CariCOF released its Heat Outlook for Caribbean nations, which gives a round up of the weather that the region will be experience between April and September of 2024.

9th of April 2024

CariCOF says Caribbean to face climate extremes in 2024.

The Caribbean Climate Outlook Forum (CariCOF) released its Heat Outlook which gives a round up of the weather that the region will  experience between April and September of 2024. It has been suggested that this year, temperatures will be decidedly higher during the heat season, especially in comparison to 2023.

It must also be noted that these conditions are expected to persist till October and temperatures thus year are likely to reach record heights, especially in August and September.

The CariCOF outlook says that April to June will mark the period during which the Caribbean transitions into the heat season, including the initial stages of the season. The Caribbean islands and Belize will experience a transition that is even warmer than usual.

August and September will be the months during which heat will be quite high both during the day-time as well as during night-time. This is expected to have several implications on the region, including but not limited to intense and recurrent episodes of heat stress and will affect vulnerable populations and livestock due to excessive humidity and high temperatures, specifically in September.

An issue that will affect Caribbean nation quite badly will be the rise in colling needs, which will rise quicker and higher than most years. The months of August and September will be worse than most in this regard.

Usually, Belize and Trinidad experiences fifteen to twenty heatwave days, Jamaica, Cuba and Puerto Rico have five to fifteen, while other parts of the region have less than ten such days.

This year though, the heat season will present with fifty or more heat wave days in Belize, thirty to fifty are expected in Barbados, Trinidad and Tobago and the Windward Islands, while Barbados, Belize, Dominica, Saint Lucia will experience at least 30 heatwave days.

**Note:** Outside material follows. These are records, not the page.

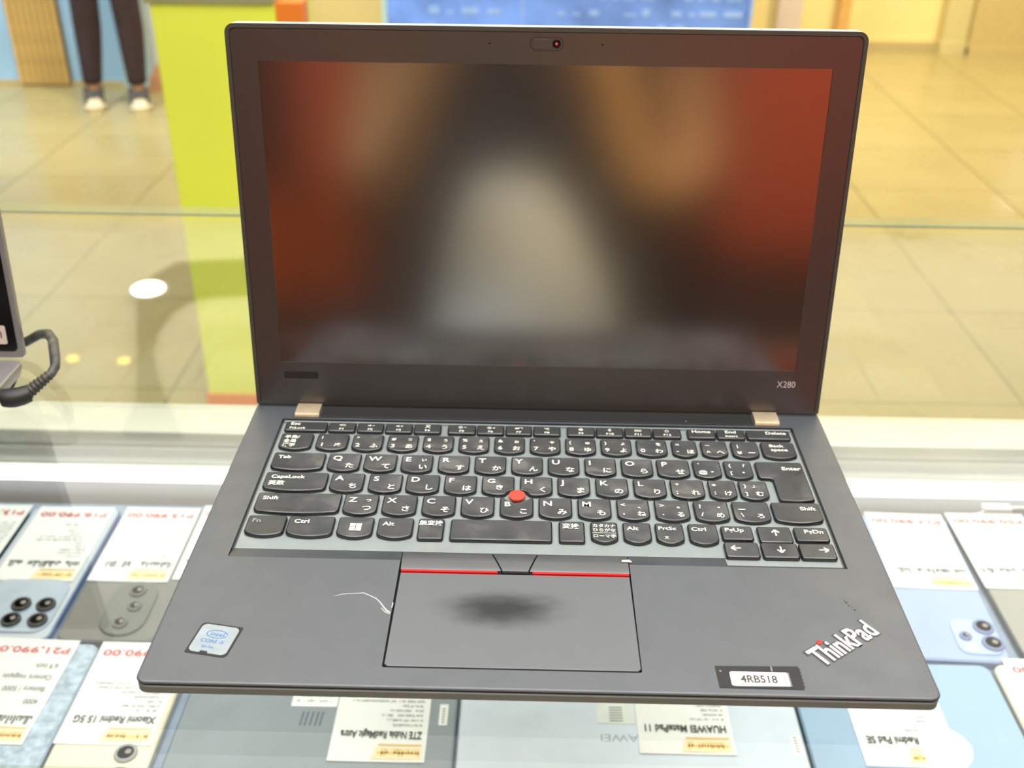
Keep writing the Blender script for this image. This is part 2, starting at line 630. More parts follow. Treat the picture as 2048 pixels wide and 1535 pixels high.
# blue lightbox-like poster board with pale lettering strokes
p = empty('poster_board', 150, 4700, FLOOR, 'wide blue poster board with pale blurred writing, showing just above the laptop lid', 'poster board')
off = W(0, 0, 0) - p.location
b = MB()
b.prism(rrect(-665, 972, 4690, 4730, 4, 2), FLOOR + 40, 300, 2)
b.build('board', M['poster_blue'], p, off)
b = MB()
b.box(-690, -665, 4685, 4735, FLOOR, 320)
b.build('side_post', M['wall_teal'], p, off)
b = MB()
b.box(972, 985, 4685, 4735, FLOOR, 320)
b.build('side_post', M['poster_white'], p, off)
b = MB()
b.box(-58, -46, 4684, 4690, FLOOR + 60, 290)
b.build('panel_joint', M['poster_white'], p, off)
b = MB()
for r in range(9):
    x = -560
    while x < 900:
        w = random.uniform(20, 90)
        if random.random() < 0.72 and not (-90 < x < -20):
            z = -830 + r * 70
            b.box(x, x + w, 4688, 4690, z, z + random.uniform(10, 34))
        x += w + random.uniform(14, 40)
tag(b.build('printed_strokes', M['poster_white'], p, off), kind='stuff')
b = MB()
b.box(-660, -560, 4700, 4850, FLOOR, FLOOR + 40)
b.build('foot', M['wall_grey'], p, off)
b = MB()
b.box(860, 960, 4700, 4850, FLOOR, FLOOR + 40)
b.build('foot', M['wall_grey'], p, off)


def pillar(x0, x1, m, label, y=5640):
    b = MB()
    b.prism(rrect(x0, x1, y, 5700, 4, 2), FLOOR, 1990)
    b.box(x0 - 6, x1 + 6, y - 6, 5700, FLOOR, FLOOR + 60)
    return tag(b.build('pillar', m, loc=W(0, 0, 0)), label, 'pillar')


pillar(1312, 1444, M['pillar'], 'pale pinkish wall pillar just right of the blue poster board')
pillar(1640, 1700, mat('pillar_tan', (226, 178, 108), 0.6), 'narrow tan wall pillar between two yellow panels above the laptop lid corner')
pillar(2203, 2334, mat('pillar_cream', (216, 204, 150), 0.6), 'pale cream wall pillar at upper right of the picture', 5600)
b = MB()
b.box(2336, 5000, 5560, 5655, FLOOR, 1200)
b.box(2336, 5014, 5552, 5655, FLOOR, FLOOR + 40)
tag(b.build('shop_cabinet', mat('cabinet_khaki', (206, 186, 132), 0.5), loc=W(0, 0, 0)), 'khaki cabinet front beyond the cream pillar at the upper right edge', 'cabinet')

# lamps that show as reflections in the counter glass and the floor
def downlight(x, y, r, m, label, z=2000):
    e = empty('ceiling_light', x, y, z, label, 'ceiling light', 'round ceiling downlights')
    b = MB()
    b.lathe([(r * 1.25, 0), (r * 1.25, -10), (r, -14), (r, -4)], 0, 0, 28)
    b.build('trim_ring', M['lamp_ring'], e)
    b = MB()
    b.lathe([(r, -3), (r, -9), (r * 0.6, -11)], 0, 0, 28)
    b.build('lens', m, e)


downlight(1180, 1772, 66, M['lamp_white'], 'round white ceiling downlight nearest the counter, over the aisle')
downlight(-1950, 4600, 80, M['lamp_white'], 'round white downlight on the grey arched bulkhead over the kiosk', 1955)
downlight(-2087, 3922, 28, M['lamp_warm'], 'small warm ceiling downlight, left one of the pair')
downlight(-1847, 3912, 28, M['lamp_warm'], 'small warm ceiling downlight, right one of the pair')
b = MB()
b.tube([(2709, 5700, -221), (2709, 5540, -221)], 16, 10)
e = empty('wall_spotlight', 2709, 5560, -221, 'small bright wall spotlight at the far right wall', 'lamp')
b = MB()
b.tube([(0, 0, 0), (0, -110, 0)], [14, 26], 14)
b.build('lamp_body', M['lamp_ring'], e)
b = MB()
b.tube([(0, -108, 0), (0, -114, 0)], [22, 20], 14)
b.build('lens', M['lamp_white'], e)

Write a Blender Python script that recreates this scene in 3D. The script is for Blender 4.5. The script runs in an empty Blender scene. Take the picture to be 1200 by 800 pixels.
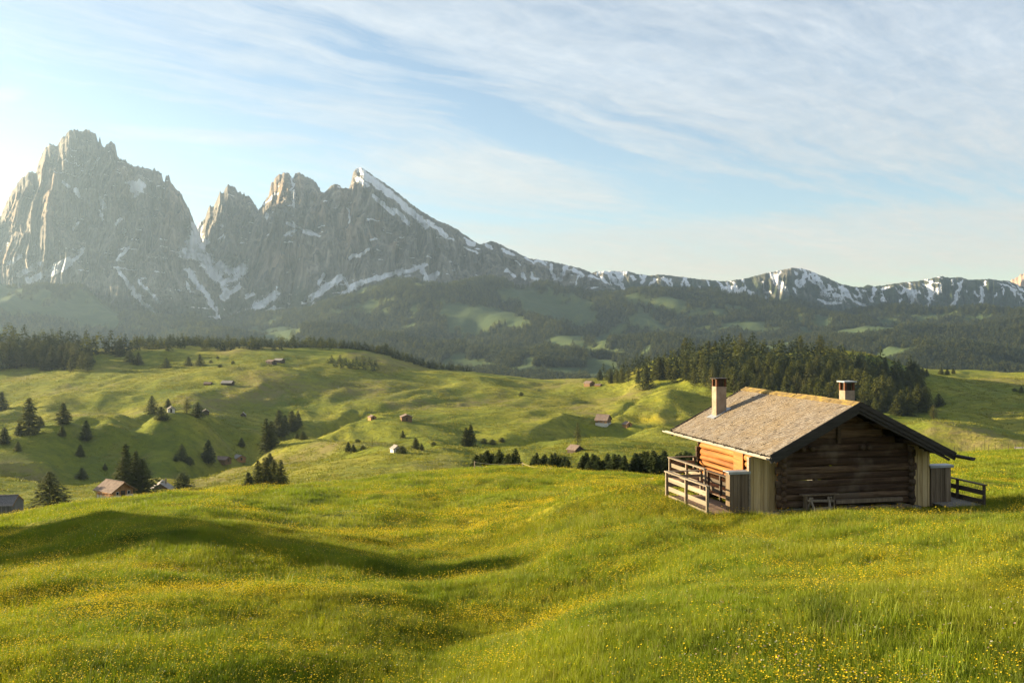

The situation is such that several islands in the Caribbean have already recorded very warm days in April, which is being perceived as a sign of things to come. On the 6th of April, Grenada issued a heatwave advisory after it recorded eight straight days with temperatures above 31.7 degrees Celsius.

Antigua and Barbuda issued a similar excessive heat warning on the same day. The British Virgin Islands issued a heat advisory on the 8th of April after the British Virgin Islands Department of Disaster Management recorded a temperature of 85F with a heat index of 95.